Cross-build, in a schroot using sbuild
--------------------------------------
0. Set up an schroot for your native architecture, for sbuild:
sudo apt-get install sbuild
sudo sbuild-adduser $LOGNAME
newgrp sbuild # or log out and log back in
sudo sbuild-createchroot --include=eatmydata,ccache,gnupg unstable \
/srv/chroot/unstable-$(dpkg-architecture -qDEB_BUILD_ARCH)-sbuild \
http://deb.debian.org/debian
See https://wiki.debian.org/sbuild for more details.
1. Build it:
sudo apt-get source --download-only rustc
sbuild --host=$new_arch rustc_*.dsc
Cross-build, directly on your own system
----------------------------------------
0. Install the build-dependencies of rustc (including cargo and itself):
sudo dpkg --add-architecture $new_arch
sudo apt-get --no-install-recommends build-dep --host-architecture=$new_arch rustc
1. Build it:
apt-get source --compile --host-architecture=$new_arch rustc
Native-build using bundled upstream binary blobs
------------------------------------------------
Use the same instructions as given in "Bootstrapping" in debian/README.source
in the source package, making sure to set the relevant architectures.

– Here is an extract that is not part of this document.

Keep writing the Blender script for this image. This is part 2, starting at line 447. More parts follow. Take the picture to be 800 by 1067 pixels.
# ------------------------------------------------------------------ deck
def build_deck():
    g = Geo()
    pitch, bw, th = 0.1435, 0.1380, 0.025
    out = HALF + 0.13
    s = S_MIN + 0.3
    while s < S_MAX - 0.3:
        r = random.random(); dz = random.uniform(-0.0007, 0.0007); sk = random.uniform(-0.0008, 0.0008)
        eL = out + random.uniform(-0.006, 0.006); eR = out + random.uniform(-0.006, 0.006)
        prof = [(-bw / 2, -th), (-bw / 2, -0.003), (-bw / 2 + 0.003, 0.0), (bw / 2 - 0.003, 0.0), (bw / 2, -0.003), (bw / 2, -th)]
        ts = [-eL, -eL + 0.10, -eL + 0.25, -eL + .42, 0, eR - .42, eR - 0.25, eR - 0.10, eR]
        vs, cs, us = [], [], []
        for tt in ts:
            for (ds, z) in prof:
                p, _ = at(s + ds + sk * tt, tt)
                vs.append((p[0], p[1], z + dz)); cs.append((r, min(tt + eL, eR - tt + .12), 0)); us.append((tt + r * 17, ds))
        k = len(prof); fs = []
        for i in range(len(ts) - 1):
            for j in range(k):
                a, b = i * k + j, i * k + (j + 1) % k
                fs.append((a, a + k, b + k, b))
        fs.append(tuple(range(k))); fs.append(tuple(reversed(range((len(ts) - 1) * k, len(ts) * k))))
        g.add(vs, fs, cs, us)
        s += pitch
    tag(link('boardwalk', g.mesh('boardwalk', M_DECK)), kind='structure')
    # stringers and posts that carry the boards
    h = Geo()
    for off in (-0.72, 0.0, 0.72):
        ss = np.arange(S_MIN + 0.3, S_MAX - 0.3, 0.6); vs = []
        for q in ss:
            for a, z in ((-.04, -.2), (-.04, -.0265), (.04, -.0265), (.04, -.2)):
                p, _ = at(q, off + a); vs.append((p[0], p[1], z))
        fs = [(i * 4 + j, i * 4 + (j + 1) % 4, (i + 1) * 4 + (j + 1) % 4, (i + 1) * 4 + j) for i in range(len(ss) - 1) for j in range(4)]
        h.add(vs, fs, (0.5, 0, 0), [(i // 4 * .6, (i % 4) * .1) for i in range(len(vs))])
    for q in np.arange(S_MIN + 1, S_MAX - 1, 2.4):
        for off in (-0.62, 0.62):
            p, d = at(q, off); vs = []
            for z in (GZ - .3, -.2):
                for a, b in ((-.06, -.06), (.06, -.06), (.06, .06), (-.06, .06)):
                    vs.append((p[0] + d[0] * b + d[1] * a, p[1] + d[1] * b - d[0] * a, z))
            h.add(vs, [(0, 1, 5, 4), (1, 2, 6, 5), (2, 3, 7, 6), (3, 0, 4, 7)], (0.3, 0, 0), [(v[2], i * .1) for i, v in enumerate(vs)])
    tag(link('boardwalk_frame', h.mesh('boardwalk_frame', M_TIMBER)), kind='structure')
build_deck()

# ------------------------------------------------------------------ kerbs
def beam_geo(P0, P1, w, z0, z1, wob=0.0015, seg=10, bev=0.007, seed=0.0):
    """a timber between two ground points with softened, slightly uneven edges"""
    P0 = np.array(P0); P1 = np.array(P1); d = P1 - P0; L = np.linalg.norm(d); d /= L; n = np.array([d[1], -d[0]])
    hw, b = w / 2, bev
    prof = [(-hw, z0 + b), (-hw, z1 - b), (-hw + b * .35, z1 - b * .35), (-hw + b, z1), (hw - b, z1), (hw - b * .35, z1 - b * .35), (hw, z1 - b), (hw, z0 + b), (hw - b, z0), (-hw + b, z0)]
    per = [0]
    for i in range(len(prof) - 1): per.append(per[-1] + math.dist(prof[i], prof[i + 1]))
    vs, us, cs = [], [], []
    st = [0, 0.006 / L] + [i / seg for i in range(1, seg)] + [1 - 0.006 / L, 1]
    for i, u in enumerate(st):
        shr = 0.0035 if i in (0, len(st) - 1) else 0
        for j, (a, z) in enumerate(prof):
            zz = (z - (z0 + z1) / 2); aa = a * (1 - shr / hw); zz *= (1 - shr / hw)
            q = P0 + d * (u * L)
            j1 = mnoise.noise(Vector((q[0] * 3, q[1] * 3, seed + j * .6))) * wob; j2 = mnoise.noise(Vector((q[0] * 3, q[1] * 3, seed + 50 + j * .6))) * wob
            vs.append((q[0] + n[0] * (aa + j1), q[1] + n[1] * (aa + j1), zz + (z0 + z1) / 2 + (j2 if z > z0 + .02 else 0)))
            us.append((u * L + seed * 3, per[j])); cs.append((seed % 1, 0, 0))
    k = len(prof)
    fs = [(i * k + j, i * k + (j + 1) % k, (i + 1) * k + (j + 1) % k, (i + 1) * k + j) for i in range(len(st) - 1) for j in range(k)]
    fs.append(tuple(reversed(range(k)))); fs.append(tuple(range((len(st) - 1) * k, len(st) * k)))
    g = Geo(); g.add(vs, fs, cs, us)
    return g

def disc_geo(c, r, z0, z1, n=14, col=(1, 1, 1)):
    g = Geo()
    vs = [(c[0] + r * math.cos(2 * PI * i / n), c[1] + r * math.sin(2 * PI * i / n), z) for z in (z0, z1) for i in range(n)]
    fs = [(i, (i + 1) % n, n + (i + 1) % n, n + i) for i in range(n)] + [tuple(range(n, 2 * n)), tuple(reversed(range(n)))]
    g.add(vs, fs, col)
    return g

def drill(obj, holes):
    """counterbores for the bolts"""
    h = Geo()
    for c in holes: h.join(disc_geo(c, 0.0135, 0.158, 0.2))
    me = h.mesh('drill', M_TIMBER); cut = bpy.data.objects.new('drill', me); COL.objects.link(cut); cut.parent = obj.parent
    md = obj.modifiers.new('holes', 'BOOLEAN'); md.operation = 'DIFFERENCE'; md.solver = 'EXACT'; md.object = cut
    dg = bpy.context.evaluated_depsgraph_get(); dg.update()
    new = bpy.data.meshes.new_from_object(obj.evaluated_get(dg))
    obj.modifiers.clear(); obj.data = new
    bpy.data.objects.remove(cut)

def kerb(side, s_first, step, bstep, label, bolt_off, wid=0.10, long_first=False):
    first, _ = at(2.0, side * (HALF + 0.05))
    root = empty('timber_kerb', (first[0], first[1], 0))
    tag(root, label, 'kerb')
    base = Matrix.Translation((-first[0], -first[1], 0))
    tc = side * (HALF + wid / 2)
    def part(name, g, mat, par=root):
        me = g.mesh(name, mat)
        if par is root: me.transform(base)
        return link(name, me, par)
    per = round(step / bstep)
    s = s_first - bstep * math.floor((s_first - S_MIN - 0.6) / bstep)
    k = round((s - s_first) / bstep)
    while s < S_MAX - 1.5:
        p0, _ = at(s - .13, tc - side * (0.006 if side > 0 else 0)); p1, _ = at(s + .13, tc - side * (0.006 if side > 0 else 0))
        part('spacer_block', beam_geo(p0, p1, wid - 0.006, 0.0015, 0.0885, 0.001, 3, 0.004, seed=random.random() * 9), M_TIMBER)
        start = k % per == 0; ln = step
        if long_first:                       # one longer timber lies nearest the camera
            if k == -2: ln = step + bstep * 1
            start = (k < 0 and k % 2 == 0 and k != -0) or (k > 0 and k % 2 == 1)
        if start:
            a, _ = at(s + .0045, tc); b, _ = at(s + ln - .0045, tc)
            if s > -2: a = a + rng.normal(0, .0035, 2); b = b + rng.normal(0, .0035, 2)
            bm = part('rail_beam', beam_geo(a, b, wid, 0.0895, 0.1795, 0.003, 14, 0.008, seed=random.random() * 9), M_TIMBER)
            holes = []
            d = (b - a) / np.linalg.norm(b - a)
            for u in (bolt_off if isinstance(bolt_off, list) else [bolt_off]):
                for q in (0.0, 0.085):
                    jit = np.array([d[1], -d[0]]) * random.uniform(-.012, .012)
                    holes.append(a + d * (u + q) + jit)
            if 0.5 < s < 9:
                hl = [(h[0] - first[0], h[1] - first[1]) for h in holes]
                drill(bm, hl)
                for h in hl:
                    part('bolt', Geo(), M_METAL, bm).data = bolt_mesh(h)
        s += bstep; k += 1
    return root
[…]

Responsible distribution of cross-built binaries
------------------------------------------------
By nature, cross-builds do not run tests. These are important for rustc and
many tests often fail on newly-supported architectures even if builds and
cross-builds work fine. You should find some appropriate way to test your
cross-built packages rather than blindly shipping them to users.
For example, Debian experimental is an appropriate place to upload them, so
that they can be installed and tested on Debian porter boxes, before being
uploaded to unstable and distributed to users.